───── Data excerpt

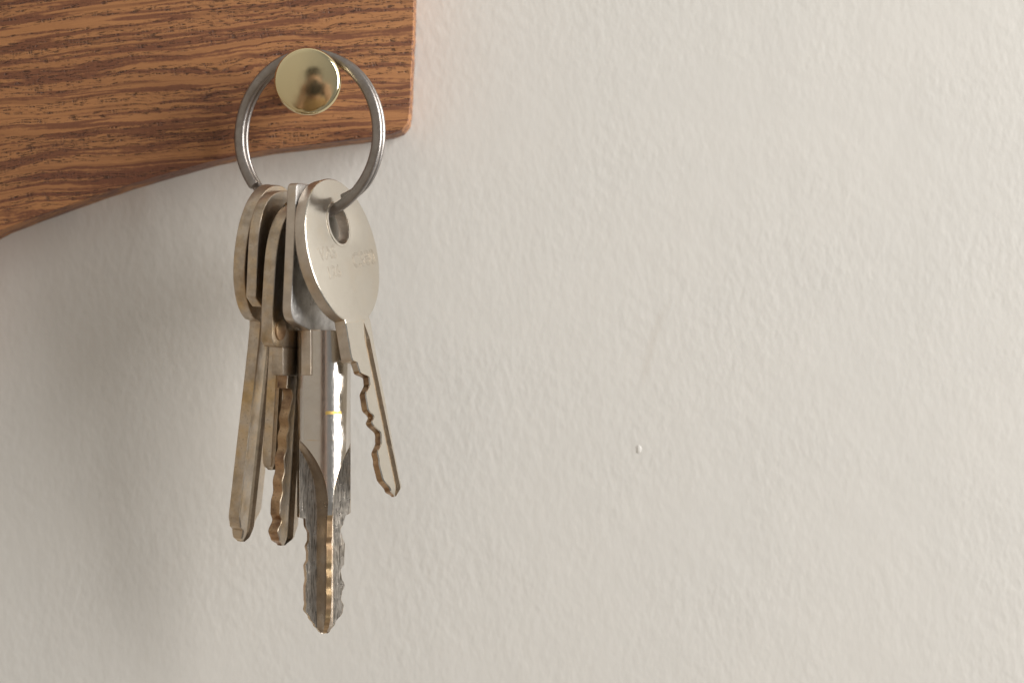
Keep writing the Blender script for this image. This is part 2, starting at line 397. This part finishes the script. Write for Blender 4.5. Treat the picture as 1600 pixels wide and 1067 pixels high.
# ------------------------------------------------------------------ keys
def key_frame(px, py, y, alpha, beta, gamma=0.0):
    """local X across the key, Y up along it, Z out of its right-hand face"""
    o = P(px, py, y)
    up = Vector((-math.sin(R(beta)), math.sin(R(gamma)), math.cos(R(beta)))).normalized()
    n = Vector((math.sin(R(alpha)), -math.cos(R(alpha)), 0)); n = (n-up*n.dot(up)).normalized()
    u = up.cross(n)
    M = Matrix((u, up, n)).transposed().to_4x4(); M.translation = o*MM
    return M
def blade(name, v0, v1, uL, uR, t, grooves, mats, parent, tip=2.0, tipt=0.45, ch=0.14, step=0.22, edgeR=1, zb=None, plain=0.0):
    """lofted key blade hanging down: v = mm below the bow centre. uL / uR are functions of v.
    grooves: (ua, ub, depth, start v, side)"""
    N = max(8, int((v1-v0)/step)); verts = []; faces = []; midx = []
    rows = []
    for i in range(N+1):
        v = v0+(v1-v0)*i/N
        a, b = uL(v), uR(v)
        f = max(0.0, (v-(v1-tip))/tip); tt = t*(1-(1-tipt)*f*f)
        z = tt/2; zq = min(z, zb(v)) if zb else z
        front = [(a+ch, z)]; back = []
        for (ga, gb, gd, gv, side) in grooves:
            d = gd*min(1, max(0, (v-gv)/4.0)); wn = min(1, max(0.06, (v-gv)/3.0)) if v > gv else 0.06
            cgx = (ga+gb)/2; hw = (gb-ga)/2*wn
            x0 = max(a+ch+0.02, min(b-ch-0.03, cgx-hw)); x1 = max(x0+0.005, min(b-ch-0.02, cgx+hw))
            s = (x1-x0)*0.18
            d = min(d, tt*0.45)
            pts = [(x0, z), (x0+s, z-d), (x1-s, z-d), (x1, z)]
            if side > 0: front += pts
            else: back += [(x, -zq+(z-q)) for x, q in pts]
        sec = front+[(b-ch, z), (b, z-ch), (b, -zq+ch), (b-ch, -zq)]+back[::-1]+[(a+ch, -zq), (a, -zq+ch), (a, z-ch)]
        nf = len(front)
        verts += [Vector((x, -v, q)) for x, q in sec]; rows.append(len(sec))
    n = rows[0]
    for i in range(N):
        for j in range(n):
            k2 = (j+1) % n; faces.append((i*n+j, i*n+k2, (i+1)*n+k2, (i+1)*n+j))
            v = v0+(v1-v0)*i/N; q = 0
            if j in (n-2, n-3): q = 1 if v > plain else 3
            elif j in (nf, nf+1, nf+2): q = edgeR
            elif j < nf-1 and j >= 1 and (j-1) % 4 < 3: q = 2
            midx.append(q)
    faces.append(tuple(range(n))); midx.append(0)
    faces.append(tuple(N*n+j for j in range(n))); midx.append(1)
    return mesh_obj(name, verts, faces, mats, parent, midx, sharp=24)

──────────

## Exercise goal
Copy the listing in full and without alteration, omitting every picture.

## Response for this exercise
Keep writing the Blender script for this image. This is part 2, starting at line 397. This part finishes the script. Write for Blender 4.5. Treat the picture as 1600 pixels wide and 1067 pixels high.
# ------------------------------------------------------------------ keys
def key_frame(px, py, y, alpha, beta, gamma=0.0):
    """local X across the key, Y up along it, Z out of its right-hand face"""
    o = P(px, py, y)
    up = Vector((-math.sin(R(beta)), math.sin(R(gamma)), math.cos(R(beta)))).normalized()
    n = Vector((math.sin(R(alpha)), -math.cos(R(alpha)), 0)); n = (n-up*n.dot(up)).normalized()
    u = up.cross(n)
    M = Matrix((u, up, n)).transposed().to_4x4(); M.translation = o*MM
    return M
def blade(name, v0, v1, uL, uR, t, grooves, mats, parent, tip=2.0, tipt=0.45, ch=0.14, step=0.22, edgeR=1, zb=None, plain=0.0):
    """lofted key blade hanging down: v = mm below the bow centre. uL / uR are functions of v.
    grooves: (ua, ub, depth, start v, side)"""
    N = max(8, int((v1-v0)/step)); verts = []; faces = []; midx = []
    rows = []
    for i in range(N+1):
        v = v0+(v1-v0)*i/N
        a, b = uL(v), uR(v)
        f = max(0.0, (v-(v1-tip))/tip); tt = t*(1-(1-tipt)*f*f)
        z = tt/2; zq = min(z, zb(v)) if zb else z
        front = [(a+ch, z)]; back = []
        for (ga, gb, gd, gv, side) in grooves:
            d = gd*min(1, max(0, (v-gv)/4.0)); wn = min(1, max(0.06, (v-gv)/3.0)) if v > gv else 0.06
            cgx = (ga+gb)/2; hw = (gb-ga)/2*wn
            x0 = max(a+ch+0.02, min(b-ch-0.03, cgx-hw)); x1 = max(x0+0.005, min(b-ch-0.02, cgx+hw))
            s = (x1-x0)*0.18
            d = min(d, tt*0.45)
            pts = [(x0, z), (x0+s, z-d), (x1-s, z-d), (x1, z)]
            if side > 0: front += pts
            else: back += [(x, -zq+(z-q)) for x, q in pts]
        sec = front+[(b-ch, z), (b, z-ch), (b, -zq+ch), (b-ch, -zq)]+back[::-1]+[(a+ch, -zq), (a, -zq+ch), (a, z-ch)]
        nf = len(front)
        verts += [Vector((x, -v, q)) for x, q in sec]; rows.append(len(sec))
    n = rows[0]
    for i in range(N):
        for j in range(n):
            k2 = (j+1) % n; faces.append((i*n+j, i*n+k2, (i+1)*n+k2, (i+1)*n+j))
            v = v0+(v1-v0)*i/N; q = 0
            if j in (n-2, n-3): q = 1 if v > plain else 3
            elif j in (nf, nf+1, nf+2): q = edgeR
            elif j < nf-1 and j >= 1 and (j-1) % 4 < 3: q = 2
            midx.append(q)
    faces.append(tuple(range(n))); midx.append(0)
    faces.append(tuple(N*n+j for j in range(n))); midx.append(1)
    return mesh_obj(name, verts, faces, mats, parent, midx, sharp=24)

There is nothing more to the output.